Mark Poulton presented his dream career in a paper he wrote for a business class during his senior year at Rutgers: “How I Will Use My Degree in Marketing to Work for DC Comics.” Two decades later, Poulton CCAS’95 writes and draws comic books and graphic novels. He cocreated Koni Waves, a series about a female private detective in Hawaii; launched a children’s book series with a story-in-verse titled A Cat Named Haiku; and even worked on Savage Hawkman for none other than DC Comics.

“It was a long task to finally get there,” Poulton says. “Now, thanks to the internet, you can figure out what it takes to break into the industry. But back then, it was almost like a secret how to get into the comics business.”

Poulton was not yet 10 years old when he insisted that his mother buy him the GI Joe comic he’d spotted on a bookstore rack. Soon, he was spending much of his allowance on comic books. “I didn’t even realize people were making them,” says Poulton. “They were just something that appeared on the shelf. The realization that people got to make these for a living didn’t come to me until I got a little older.”

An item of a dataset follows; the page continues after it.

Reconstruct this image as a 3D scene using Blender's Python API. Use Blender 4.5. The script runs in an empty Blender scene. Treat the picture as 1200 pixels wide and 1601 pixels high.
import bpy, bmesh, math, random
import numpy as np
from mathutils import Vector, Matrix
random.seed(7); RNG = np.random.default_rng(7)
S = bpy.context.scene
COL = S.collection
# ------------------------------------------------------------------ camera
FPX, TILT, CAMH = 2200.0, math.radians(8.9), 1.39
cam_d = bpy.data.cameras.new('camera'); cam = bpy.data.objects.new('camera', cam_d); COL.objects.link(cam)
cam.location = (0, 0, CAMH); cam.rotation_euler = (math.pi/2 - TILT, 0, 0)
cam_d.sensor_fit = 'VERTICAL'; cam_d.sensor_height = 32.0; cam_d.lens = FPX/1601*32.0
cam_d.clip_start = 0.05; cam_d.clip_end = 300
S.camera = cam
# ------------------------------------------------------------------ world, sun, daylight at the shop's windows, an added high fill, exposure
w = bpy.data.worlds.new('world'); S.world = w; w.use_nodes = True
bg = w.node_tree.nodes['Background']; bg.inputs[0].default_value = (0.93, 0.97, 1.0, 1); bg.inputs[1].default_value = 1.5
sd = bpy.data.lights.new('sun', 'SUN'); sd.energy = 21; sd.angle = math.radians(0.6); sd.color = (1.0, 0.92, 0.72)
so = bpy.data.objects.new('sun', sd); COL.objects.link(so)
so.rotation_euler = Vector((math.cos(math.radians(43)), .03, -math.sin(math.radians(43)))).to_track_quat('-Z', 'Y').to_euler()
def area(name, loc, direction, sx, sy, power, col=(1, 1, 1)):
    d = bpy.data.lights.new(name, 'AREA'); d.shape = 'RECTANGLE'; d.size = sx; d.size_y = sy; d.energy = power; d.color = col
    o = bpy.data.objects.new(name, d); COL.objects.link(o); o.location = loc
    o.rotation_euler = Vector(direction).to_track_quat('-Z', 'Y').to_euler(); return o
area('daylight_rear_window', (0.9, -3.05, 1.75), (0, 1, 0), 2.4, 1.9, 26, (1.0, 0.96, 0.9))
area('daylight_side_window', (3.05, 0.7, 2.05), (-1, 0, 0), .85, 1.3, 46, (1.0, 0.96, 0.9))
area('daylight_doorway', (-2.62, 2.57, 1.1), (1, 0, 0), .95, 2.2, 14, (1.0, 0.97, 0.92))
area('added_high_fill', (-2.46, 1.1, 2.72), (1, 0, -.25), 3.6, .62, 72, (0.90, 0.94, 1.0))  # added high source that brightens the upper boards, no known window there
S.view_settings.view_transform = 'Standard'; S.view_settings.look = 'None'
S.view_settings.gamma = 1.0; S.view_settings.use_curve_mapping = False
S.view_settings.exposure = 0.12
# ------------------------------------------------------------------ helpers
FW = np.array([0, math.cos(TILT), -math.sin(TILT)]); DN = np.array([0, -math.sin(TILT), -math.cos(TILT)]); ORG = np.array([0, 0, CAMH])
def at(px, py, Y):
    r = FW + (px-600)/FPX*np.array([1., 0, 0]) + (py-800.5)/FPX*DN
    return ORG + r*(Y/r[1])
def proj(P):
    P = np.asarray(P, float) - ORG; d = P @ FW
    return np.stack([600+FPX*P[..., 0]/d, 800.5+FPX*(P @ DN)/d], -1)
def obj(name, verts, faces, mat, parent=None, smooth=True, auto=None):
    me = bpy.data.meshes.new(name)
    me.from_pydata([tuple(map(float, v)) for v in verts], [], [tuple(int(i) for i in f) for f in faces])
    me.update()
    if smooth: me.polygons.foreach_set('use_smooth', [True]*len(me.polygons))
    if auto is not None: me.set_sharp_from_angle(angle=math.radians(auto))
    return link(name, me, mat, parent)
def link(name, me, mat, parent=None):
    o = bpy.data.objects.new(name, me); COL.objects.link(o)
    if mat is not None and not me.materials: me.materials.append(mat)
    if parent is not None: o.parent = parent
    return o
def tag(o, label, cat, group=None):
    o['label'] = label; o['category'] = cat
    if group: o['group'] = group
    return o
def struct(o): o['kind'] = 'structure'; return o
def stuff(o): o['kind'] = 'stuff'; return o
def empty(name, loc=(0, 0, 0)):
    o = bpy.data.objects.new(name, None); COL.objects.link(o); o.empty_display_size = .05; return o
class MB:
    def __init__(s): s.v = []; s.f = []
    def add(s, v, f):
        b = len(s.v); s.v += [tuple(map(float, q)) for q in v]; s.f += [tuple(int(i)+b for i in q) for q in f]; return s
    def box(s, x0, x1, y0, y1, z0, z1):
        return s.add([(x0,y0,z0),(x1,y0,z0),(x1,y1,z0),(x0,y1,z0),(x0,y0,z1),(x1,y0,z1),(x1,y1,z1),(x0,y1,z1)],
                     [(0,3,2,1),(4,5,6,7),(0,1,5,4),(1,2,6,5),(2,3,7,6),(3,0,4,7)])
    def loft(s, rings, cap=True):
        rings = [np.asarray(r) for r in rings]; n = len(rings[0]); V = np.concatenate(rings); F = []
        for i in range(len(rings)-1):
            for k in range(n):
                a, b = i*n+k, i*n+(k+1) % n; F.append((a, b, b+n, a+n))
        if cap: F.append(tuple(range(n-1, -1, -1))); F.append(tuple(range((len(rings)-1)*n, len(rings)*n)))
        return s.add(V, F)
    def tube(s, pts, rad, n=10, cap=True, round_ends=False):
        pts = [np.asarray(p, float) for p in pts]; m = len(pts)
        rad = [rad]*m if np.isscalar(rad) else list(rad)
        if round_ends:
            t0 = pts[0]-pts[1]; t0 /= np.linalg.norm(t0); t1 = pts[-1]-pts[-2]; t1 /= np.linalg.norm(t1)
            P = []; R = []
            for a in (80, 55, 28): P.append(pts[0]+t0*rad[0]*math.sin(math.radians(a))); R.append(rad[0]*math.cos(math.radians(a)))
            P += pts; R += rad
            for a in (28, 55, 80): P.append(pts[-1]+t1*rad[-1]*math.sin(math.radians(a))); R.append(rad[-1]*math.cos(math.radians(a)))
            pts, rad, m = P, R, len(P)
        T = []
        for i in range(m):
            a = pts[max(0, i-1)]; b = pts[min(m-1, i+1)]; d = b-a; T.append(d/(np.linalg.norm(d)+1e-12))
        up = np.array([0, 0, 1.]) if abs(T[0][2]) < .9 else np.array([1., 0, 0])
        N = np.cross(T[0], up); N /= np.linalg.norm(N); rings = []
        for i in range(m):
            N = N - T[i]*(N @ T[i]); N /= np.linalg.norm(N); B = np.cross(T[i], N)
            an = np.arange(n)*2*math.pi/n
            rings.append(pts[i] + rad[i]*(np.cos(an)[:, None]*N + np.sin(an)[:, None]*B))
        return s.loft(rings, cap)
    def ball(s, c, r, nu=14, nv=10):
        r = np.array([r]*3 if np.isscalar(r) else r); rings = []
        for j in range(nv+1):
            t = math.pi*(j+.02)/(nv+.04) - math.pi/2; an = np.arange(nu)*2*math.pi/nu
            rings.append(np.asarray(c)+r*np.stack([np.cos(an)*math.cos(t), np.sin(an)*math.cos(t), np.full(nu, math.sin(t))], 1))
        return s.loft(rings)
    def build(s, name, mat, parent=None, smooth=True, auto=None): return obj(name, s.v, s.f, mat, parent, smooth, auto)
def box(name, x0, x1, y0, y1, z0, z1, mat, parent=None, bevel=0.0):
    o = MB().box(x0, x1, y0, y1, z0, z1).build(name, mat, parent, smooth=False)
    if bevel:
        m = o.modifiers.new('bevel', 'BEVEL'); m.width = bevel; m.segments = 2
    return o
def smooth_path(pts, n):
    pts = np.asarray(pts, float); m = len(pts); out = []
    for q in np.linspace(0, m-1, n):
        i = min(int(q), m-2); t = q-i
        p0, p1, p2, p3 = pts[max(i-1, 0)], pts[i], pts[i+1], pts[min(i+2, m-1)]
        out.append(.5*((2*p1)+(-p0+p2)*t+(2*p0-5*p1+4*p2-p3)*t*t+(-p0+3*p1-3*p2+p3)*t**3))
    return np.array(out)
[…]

Although he has steady work in the industry, Poulton is still waiting for that elusive Walking Dead-style big break. He holds down a day job as a quality-control analyst for a mortgage company and pens his comic books at night, after his wife, Chrissy (Pelikoski) Poulton CCAS’00, is asleep.

And he’s trying to cultivate the next generation of fans, starting with his 3-year-old son, Chase. “Every now and then, he’ll make my day and climb up in bed with me and ask me to read him a comic book,” Poulton says. “He’s getting there.”